What is the domain of f(x) = ln(x)?

The domain of \( f(x) = \ln(x) \) is \( x > 0 \).

In more detail, the function \( f(x) = \ln(x) \) represents the natural logarithm of \( x \). The natural logarithm is only defined for positive real numbers. This means that \( x \) must be greater than zero for the function to work. If you try to take the natural logarithm of zero or a negative number, the function is undefined, and you will get an error on your calculator.

To understand why, consider the definition of the natural logarithm. The natural logarithm of a number \( x \) is the power to which the base \( e \) (approximately 2.718) must be raised to produce \( x \).
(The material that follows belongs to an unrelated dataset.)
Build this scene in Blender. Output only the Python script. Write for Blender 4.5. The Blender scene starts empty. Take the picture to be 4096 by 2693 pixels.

Since raising \( e \) to any real number power will always result in a positive number, \( x \) must be positive. For example, \( \ln(1) = 0 \) because \( e^0 = 1 \), and \( \ln(e) = 1 \) because \( e^1 = e \).

Graphically, the function \( f(x) = \ln(x) \) has a vertical asymptote at \( x = 0 \). This means the graph approaches the y-axis but never touches or crosses it. As \( x \) gets closer to zero from the positive side, \( \ln(x) \) decreases without bound, heading towards negative infinity. Conversely, as \( x \) increases, \( \ln(x) \) increases, but at a decreasing rate.

So, when working with \( f(x) = \ln(x) \), always remember that \( x \) must be a positive number.